Nheru Littleton, a 41-year-old Detroit man charged last year with making online threats targeted at Detroit police officers, pleaded guilty Wednesday to one count of making a terrorist threat.

Another charge against him, using a computer to commit a crime, was dismissed.

Nheru Littleton

Littleton's plea was made before Judge Vonda Evans of Third Circuit Court in Detroit. He is due back on April 10 for sentencing, court records show. 

The plea comes more than a year after Michigan Attorney General Bill Schuette announced the charges against Littleton. He was originally arraigned in Oct. 2017.

Littleton made the threats in nine online posts on July 8 and July 9, 2016, threats which included statements such as "To those sniper's (sic) in Texas, I commend your bravery and actions!! #blacklivesmatter" and "Kill all white cops!!!"

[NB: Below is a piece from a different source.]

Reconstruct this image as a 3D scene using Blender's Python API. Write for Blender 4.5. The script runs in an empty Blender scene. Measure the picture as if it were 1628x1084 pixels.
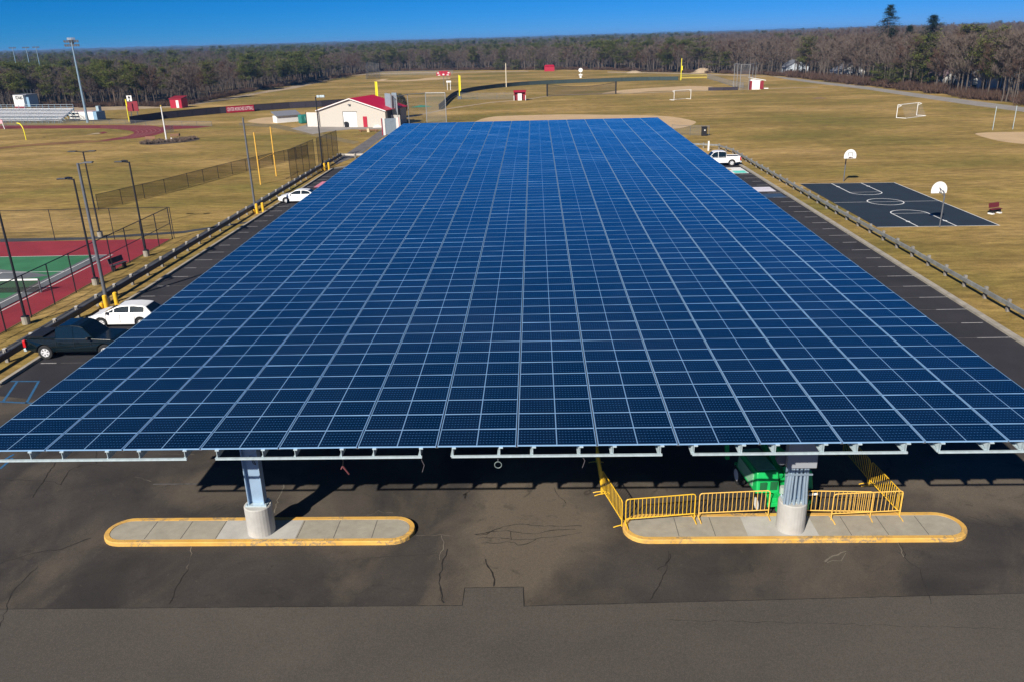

Two months before that, Wayne County Prosecutor Kym Worthy declined to charge Littleton in the case, citing "substandard" police work that failed to prove Littleton was in Wayne County when he made the threats.

Said Worthy at the time: “The statement is vague. He did not indicate that he was the one who was going to kill all white cops, and never said that his Facebook friends should kill all white cops. Further, he did not indicate when all white officers should be killed or which white officers should be killed.

“There is no evidence the suspect took any action himself, or did anything to facilitate the killing of white officers.”

Worthy added Littleton was in Puerto Rico when he wrote the post, which is out of her office's jurisdiction.

Schuette's office took the case, saying at the time that “these charges are solid and substantive. I stand with the cops. These threats are serious. They provoke violence. We filed these charges; they’re solid, and this is a fight worth fighting for.”

Littleton's defense team attempted to get the charges dismissed at a March 14 hearing in Evans' courtroom, but failed. 

With his trial set to begin on June 5, the Michigan Supreme Court ordered a stay in the proceedings, until the stay was overturned in November.